Comment s'y retrouver?

Le déneigement, aussi, est éclaté: 19 arrondissements, 19 façons de faire, 19 budgets différents. Car ce sont les arrondissements qui s'occupent de ce dossier chaud. La ville centre, elle, regarde le train passer et essaie, dans les limites de ses pouvoirs émasculés, de coordonner le déneigement des axes prioritaires (Sherbrooke, Papineau, Crémazie...).

Pourtant, lorsqu'une tempête s'abat sur Montréal, il y a une urgence: déneiger au plus vite. Même si la Ville a 19 têtes, elle n'arrive pas à comprendre une chose aussi simple.

Légal ou non, le débrayage? Le beau débat.

Jean-Yves Hinse n'en démord pas. L'arrêt de travail est illégal, car l'action était concertée.

Le président du Syndicat, Michel Parent, proteste. Les cols bleus avaient fini leur journée et rien ne les oblige à faire des heures supplémentaires.

Il s'insurge. Ça fait trois ans que la Ville oublie de les payer. Elle ne veut pas verser d'heures supplémentaires aux cols blancs pendant les Fêtes. C'est eux qui préparent les chèques.

- Et les Montréalais qui ont été pris dans la schnoute mercredi soir?

- Je déplore l'action des cols bleus. On essaie de changer notre image.

- Et elle est comment, votre image?

- Dix cols bleus autour d'un trou, ça se pogne le beigne, ça travaille pas.

Ce n'est pas moi qui le dis.

Utilisez les transports en commun, nous dit la Ville les jours de tempête. Je ne veux pas vous embêter encore une fois avec mes petites misères, mais il fallait être drôlement persévérant, hier, pour circuler en métro et en autobus.

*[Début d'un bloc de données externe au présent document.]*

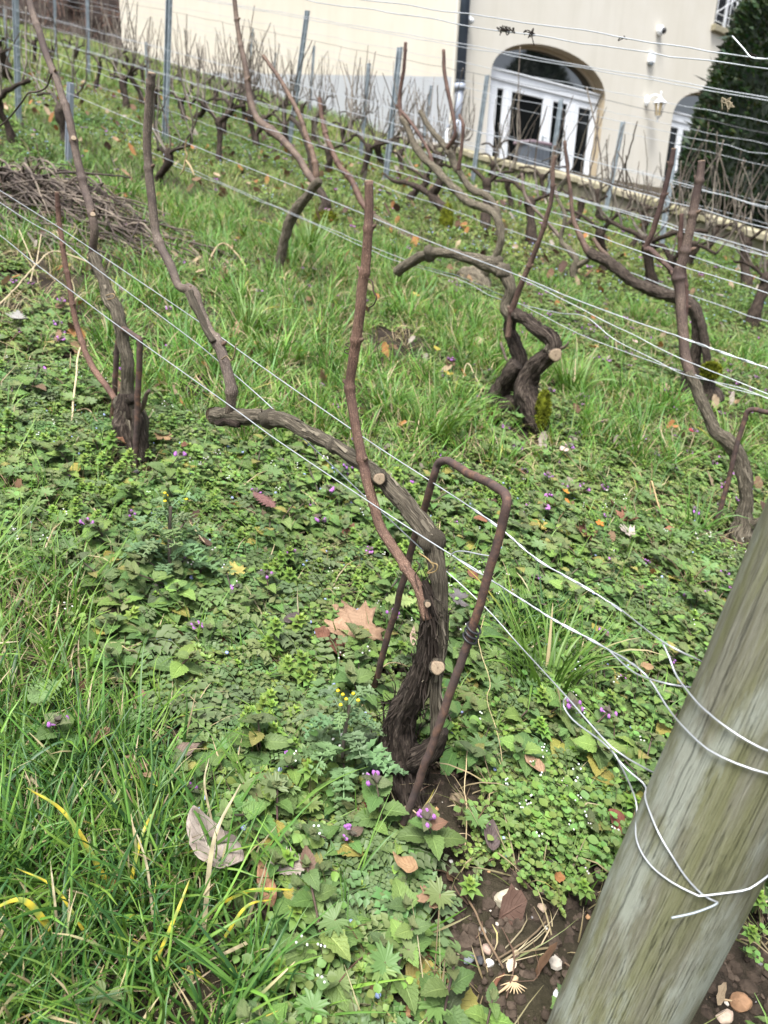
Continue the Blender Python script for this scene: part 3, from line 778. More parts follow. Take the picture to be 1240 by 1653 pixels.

Permettez que je me défoule.

Hier matin, 8h30, angle Christophe-Colomb-Mont-Royal. L'autobus 14. En retard. Il passe aux 25 minutes. Je vois le 97 qui se faufile péniblement sur Mont-Royal. Je traverse la rue en pataugeant dans les bancs de neige. Le chauffeur, une femme, me regarde, l'oeil mauvais. L'autobus est plein, mais il reste de la place. Elle démarre en me laissant en plan sur le trottoir.

Je re-traverse Mont-Royal pour attendre de nouveau l'autobus 14. Rien à l'horizon. Je me résigne à marcher jusqu'au métro. Les wagons sont pleins. Lorsque les portes s'ouvrent, les passagers agglutinés forment un mur hostile et refusent de bouger. Les wagons passent, mais les passagers, eux, restent plantés sur le quai.

Pourquoi ne pas ajouter de voitures les jours de tempête?

«Impossible, répond la porte-parole de la STM, Marianne Rouette. Le métro fonctionne à pleine capacité, les voitures passent toutes les trois minutes et demie. Depuis 2006, le nombre de kilomètres parcourus par le métro a augmenté de 26%. Du jamais vu dans l'histoire de la STM. Et nous avons la deuxième flotte la plus vieille au monde!»

Justement, pourquoi un métro aussi vétuste? Pourquoi avoir attendu si longtemps avant de commander de nouvelles voitures? Pourquoi tout est toujours si lent et si compliqué à Montréal?

Est-ce qu'une des 19 têtes pourrait me répondre?